*WORK TO COMPLETE:*
Reproduce only this span: the line containing "Write the bpy", the line containing "col = scn.collection", and every line between them, all exactly as given.

[3D scene scripts]
..............................
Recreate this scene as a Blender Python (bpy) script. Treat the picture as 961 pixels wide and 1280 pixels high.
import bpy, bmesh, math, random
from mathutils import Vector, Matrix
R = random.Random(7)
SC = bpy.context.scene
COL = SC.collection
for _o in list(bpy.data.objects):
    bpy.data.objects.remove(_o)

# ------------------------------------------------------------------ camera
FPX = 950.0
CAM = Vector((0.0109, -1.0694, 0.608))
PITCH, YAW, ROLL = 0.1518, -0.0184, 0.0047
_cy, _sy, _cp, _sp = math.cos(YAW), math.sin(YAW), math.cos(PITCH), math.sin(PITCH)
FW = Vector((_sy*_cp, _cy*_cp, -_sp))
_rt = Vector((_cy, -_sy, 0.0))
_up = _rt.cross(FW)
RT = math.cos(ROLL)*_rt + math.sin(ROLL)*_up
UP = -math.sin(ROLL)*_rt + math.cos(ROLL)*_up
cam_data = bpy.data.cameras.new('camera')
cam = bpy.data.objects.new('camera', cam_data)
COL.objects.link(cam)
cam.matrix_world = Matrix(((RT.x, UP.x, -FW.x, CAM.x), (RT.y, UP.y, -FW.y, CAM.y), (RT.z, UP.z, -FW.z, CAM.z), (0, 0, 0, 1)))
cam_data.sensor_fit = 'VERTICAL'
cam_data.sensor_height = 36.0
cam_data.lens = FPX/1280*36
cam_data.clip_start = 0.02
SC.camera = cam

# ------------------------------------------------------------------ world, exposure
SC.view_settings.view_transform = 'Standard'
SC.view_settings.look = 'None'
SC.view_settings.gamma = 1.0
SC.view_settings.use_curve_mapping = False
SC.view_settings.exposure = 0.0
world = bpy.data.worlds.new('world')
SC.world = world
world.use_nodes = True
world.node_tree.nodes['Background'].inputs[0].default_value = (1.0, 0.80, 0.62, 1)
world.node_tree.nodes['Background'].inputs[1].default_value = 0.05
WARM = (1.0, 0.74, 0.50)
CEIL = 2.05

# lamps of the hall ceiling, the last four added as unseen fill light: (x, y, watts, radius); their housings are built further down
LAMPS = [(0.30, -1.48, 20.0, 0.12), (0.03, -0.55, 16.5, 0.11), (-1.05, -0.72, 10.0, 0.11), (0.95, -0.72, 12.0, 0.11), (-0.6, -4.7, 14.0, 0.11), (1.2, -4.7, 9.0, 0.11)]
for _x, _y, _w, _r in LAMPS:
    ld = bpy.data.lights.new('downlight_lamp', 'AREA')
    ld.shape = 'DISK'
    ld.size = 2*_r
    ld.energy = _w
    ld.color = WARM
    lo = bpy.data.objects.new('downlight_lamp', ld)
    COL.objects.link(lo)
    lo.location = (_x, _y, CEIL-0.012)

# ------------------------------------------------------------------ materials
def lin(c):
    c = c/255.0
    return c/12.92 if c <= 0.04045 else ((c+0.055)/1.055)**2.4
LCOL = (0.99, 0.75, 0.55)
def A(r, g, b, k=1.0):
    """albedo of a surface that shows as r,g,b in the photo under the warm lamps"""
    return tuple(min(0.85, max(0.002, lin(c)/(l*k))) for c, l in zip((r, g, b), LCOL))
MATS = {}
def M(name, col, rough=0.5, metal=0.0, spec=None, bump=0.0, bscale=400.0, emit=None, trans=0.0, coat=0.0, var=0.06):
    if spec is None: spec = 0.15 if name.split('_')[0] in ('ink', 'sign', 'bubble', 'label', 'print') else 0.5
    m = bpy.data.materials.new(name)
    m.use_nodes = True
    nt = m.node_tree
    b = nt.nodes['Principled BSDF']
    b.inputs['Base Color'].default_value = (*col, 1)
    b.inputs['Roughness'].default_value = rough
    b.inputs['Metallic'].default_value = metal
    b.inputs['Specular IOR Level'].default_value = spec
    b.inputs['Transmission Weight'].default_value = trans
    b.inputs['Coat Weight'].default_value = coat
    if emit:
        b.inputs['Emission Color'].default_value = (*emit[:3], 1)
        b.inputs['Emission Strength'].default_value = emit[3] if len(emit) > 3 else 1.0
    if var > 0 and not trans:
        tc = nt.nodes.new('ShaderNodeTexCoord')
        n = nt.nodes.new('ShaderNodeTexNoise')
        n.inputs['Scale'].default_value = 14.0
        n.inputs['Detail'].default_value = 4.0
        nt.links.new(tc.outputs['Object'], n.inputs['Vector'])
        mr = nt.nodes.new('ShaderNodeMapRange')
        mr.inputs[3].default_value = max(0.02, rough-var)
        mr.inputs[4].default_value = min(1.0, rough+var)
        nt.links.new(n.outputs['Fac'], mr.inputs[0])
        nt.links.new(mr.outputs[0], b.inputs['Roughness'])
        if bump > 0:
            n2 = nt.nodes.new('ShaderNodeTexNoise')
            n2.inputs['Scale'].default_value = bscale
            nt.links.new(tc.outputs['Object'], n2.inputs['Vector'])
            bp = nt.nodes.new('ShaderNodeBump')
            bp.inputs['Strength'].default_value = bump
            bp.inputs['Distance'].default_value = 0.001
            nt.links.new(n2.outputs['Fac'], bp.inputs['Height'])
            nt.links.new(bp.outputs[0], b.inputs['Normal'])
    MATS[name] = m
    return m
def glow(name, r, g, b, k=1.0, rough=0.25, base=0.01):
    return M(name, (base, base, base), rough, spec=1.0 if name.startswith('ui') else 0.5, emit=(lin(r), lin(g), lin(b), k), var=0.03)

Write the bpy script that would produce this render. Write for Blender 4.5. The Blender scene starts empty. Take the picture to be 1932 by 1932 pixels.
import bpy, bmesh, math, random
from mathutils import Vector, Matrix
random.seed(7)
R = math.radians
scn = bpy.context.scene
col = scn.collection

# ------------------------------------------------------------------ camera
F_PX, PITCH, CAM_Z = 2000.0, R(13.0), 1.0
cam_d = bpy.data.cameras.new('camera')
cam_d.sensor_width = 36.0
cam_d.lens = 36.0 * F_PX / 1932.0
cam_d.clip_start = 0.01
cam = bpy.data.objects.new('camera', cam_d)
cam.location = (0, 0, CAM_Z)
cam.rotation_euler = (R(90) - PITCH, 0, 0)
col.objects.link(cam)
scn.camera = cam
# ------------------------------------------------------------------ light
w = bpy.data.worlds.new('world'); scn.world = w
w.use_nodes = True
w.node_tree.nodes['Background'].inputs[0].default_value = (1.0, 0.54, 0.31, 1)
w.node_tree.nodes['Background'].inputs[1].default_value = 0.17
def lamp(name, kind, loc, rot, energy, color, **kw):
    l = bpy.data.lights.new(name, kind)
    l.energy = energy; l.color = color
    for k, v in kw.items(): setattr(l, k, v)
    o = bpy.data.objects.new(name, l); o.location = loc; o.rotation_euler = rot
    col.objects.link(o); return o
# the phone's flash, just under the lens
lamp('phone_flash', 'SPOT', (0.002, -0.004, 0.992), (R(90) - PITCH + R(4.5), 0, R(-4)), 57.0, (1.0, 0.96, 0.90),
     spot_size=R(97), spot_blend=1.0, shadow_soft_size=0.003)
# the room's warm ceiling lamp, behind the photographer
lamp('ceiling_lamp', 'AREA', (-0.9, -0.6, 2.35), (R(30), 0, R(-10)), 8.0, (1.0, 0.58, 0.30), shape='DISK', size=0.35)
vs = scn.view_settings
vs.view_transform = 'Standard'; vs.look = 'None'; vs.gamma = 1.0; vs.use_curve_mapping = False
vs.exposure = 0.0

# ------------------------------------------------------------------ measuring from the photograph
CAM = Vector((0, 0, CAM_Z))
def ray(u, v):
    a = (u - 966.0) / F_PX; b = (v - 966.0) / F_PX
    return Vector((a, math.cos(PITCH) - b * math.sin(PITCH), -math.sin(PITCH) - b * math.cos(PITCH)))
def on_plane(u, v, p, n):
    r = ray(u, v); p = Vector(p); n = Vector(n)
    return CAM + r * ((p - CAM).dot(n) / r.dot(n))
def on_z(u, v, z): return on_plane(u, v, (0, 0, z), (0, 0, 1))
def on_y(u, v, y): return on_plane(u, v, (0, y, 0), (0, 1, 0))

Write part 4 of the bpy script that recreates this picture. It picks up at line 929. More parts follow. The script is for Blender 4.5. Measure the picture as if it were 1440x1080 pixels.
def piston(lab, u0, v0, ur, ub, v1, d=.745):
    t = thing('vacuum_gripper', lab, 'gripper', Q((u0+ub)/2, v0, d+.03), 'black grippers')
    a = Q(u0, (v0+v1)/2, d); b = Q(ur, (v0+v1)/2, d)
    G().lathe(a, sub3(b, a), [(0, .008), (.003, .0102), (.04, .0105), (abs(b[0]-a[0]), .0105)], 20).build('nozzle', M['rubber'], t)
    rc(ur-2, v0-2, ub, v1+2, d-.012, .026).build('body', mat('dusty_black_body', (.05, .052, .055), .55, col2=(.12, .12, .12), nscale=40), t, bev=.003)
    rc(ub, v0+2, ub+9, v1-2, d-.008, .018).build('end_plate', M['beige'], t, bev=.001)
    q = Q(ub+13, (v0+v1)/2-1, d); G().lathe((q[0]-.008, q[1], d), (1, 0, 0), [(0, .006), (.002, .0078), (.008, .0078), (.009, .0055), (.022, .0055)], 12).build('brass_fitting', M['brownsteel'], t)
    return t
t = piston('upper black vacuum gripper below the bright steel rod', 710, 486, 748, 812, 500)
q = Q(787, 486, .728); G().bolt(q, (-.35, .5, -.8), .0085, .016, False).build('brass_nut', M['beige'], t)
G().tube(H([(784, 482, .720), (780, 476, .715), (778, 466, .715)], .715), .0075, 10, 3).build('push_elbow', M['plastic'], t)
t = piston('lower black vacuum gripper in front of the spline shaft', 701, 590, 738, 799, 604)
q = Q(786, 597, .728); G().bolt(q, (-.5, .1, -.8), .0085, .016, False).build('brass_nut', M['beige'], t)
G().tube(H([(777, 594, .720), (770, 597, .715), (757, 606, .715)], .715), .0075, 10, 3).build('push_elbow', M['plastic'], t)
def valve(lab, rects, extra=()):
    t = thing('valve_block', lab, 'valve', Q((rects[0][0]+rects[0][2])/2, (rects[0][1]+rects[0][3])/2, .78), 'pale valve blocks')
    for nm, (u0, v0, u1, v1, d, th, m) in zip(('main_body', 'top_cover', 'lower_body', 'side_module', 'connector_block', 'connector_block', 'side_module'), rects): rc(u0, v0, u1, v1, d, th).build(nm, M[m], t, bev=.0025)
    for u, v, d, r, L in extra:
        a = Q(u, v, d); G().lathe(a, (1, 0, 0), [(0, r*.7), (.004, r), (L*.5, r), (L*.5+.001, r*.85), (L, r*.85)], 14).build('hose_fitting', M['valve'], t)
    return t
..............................
*RESPONSE FOR THIS EXERCISE:*
Write the bpy script that would produce this render. Write for Blender 4.5. The Blender scene starts empty. Take the picture to be 1932 by 1932 pixels.
import bpy, bmesh, math, random
from mathutils import Vector, Matrix
random.seed(7)
R = math.radians
scn = bpy.context.scene
col = scn.collection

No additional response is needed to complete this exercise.